My day’s plan is to walk through the woods and take everything in without judgment, A meditative stroll, without the need to put anything into words, without thinking about work that waits at home, no thought of time. Jay and I don’t even have a camera with us. Spring has arrived, finally, and the sun is cooperative. My lightweight coat is unzipped, baseball cap on, hiking boots laced.

Nature does its part. However—I have scarcely trudged fifteen minutes before I notice how many beech trees there are along this trail. Their parchment-white leaves left from last summer break through my resolve not to capture the experience in words. Oh, I didn’t promise to stop writing. Just pause long enough to commune with nature, let it talk to me before I express an opinion.

Yeah, trees, I forgot. Your turn to talk and my turn to listen. And the wind sways the branches, teasing me, begging me to define them. The old beech leaves curl, like cocoons, without butterflies, no need to prove anything. Yet, they have withstood snow, bitter temperature, and harsh winds.

You sure jabber to yourself a lot, an old oak calls, silently of course.

I beg your pardon.

Meditation requires quieting of the mind, not analyzing, even if your conclusions create poetry. The best art mimics life; it doesn’t recreate it.

The tree hasn’t been running around, trying to find its place in creation; it already knows.

I nod and continue along the trail until my husband and I reach the lake. He takes my hand and we watch the sun play along the surface of the water.

My mind doesn’t calm easily.
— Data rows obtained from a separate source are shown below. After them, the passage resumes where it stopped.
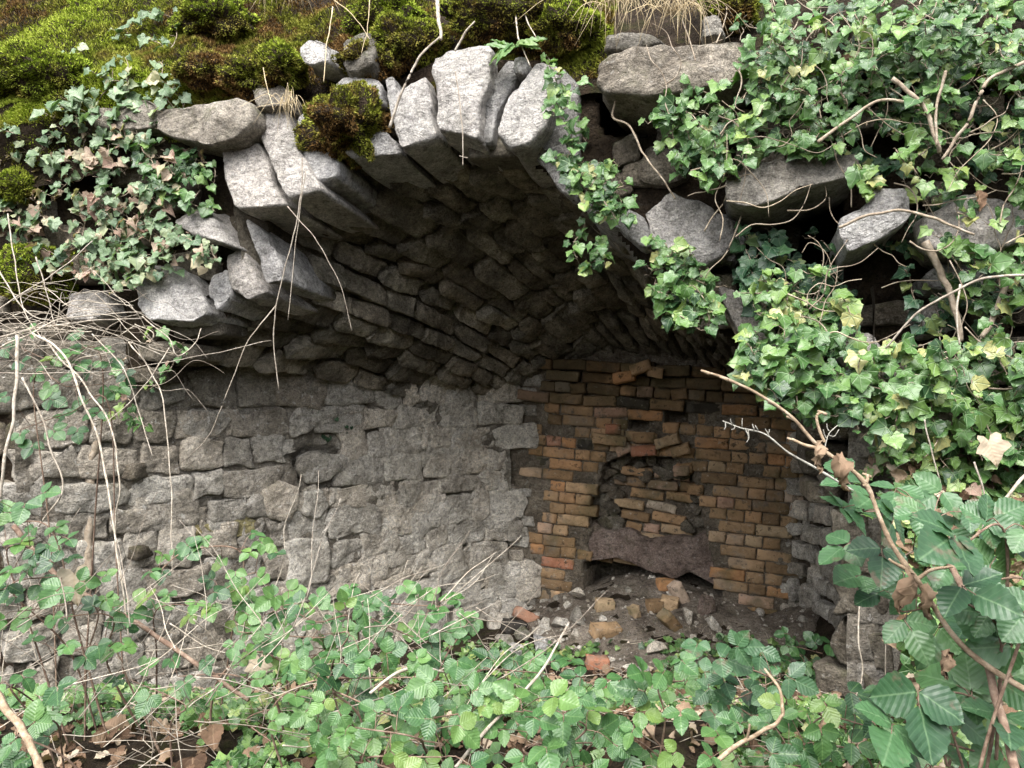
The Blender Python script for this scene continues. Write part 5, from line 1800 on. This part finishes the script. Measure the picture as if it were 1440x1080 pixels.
fstone('greenish stone block beside the pale cane tip', 817, 866, 24, 34, .6, 'slab', 24)
fstone('slender white stone above the greenish block', 817, 838, 18, 24, .8, 'wallstone', 25)
fstone('large whitish stone low at the left of the mound', 722, 916, 42, 28, .8, 'limestone', 26)
fstone('grey pitted stone next to the large whitish stone', 758, 908, 30, 34, .5, 'limestone', 27)
fstone('buff pointed stone on the right flank of the mound', 966, 864, 18, 26, .6, 'wallstone', 28)
fstone('pinkish stone low at the right end of the mound', 926, 915, 30, 26, .72, 'wallstone', 29)
fstone('small pale stone in front of the pinkish stone', 908, 944, 22, 18, .75, 'limestone', 30)
fstone('thin cream slab chip by the small ivy', 882, 936, 20, 8, .85, 'wallstone', 31)
fstone('reddish round boulder in the right corner of the hole', 992, 850, 30, 32, .4, 'clay', 32)
fstone('triangular buff stone against the right brick pier', 1011, 878, 16, 26, .7, 'wallstone', 33)
fstone('moss grown stone in front of the dark burnt brick', 735, 890, 26, 22, .3, 'slab', 34)
fstone('wedge of grey stone left of the pale cane tip', 790, 878, 24, 26, .55, 'wallstone', 35)
fstone('low flat stone under the moss grown stone', 712, 898, 34, 16, .55, 'slab', 36)
# crumbs of brick and mortar
mb = MB()
g = np.random.default_rng(121)
for i in range(330):
    x, y = g.uniform(.0, 1.85), g.uniform(4.1, 5.3)
    if ((x - 1.0) / .95) ** 2 + ((y - 5.1) / 1.0) ** 2 > 1:
        continue
    r = .006 + .028 * g.uniform() ** 3
    p0 = np.array([x, y, float(heapz(np.array([x]), np.array([y]))[0]) + r * .3])
    an = np.sort(g.uniform(0, 2 * pi, 6))
    nr = unit(np.array([g.normal(0, .4), -.8, .7]))
    U_ = unit(np.cross(nr, [.1, .2, 1]))
    V_ = np.cross(U_, nr)
    poly = p0 + np.stack([np.cos(an), np.sin(an)], -1) @ np.stack([U_, V_]) * r
    stone(mb, poly, nr, -nr * r * 1.4, r * .3, r * .25, float(np.clip(g.normal(.62, .25), 0, 1)), i, 10, lo=True, freq=30)
mb.build('rubble', M['wallstone'])["kind"] = "stuff"
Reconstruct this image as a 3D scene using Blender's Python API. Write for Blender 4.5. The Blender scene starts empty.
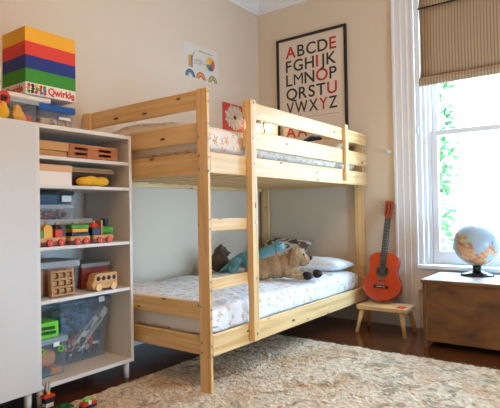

It asks for results, generally immediately, or at least quickly, even though I have had a lot of experience working on projects that have taken years. Not all of them have been successful in the world’s eyes. That doesn’t mean I didn’t learn. Or that I am not learning from standing still, watching water move in slow mesmerizing patterns, on an ordinary April day, as if there were nothing better to do but be aware that life can be both beautiful and good.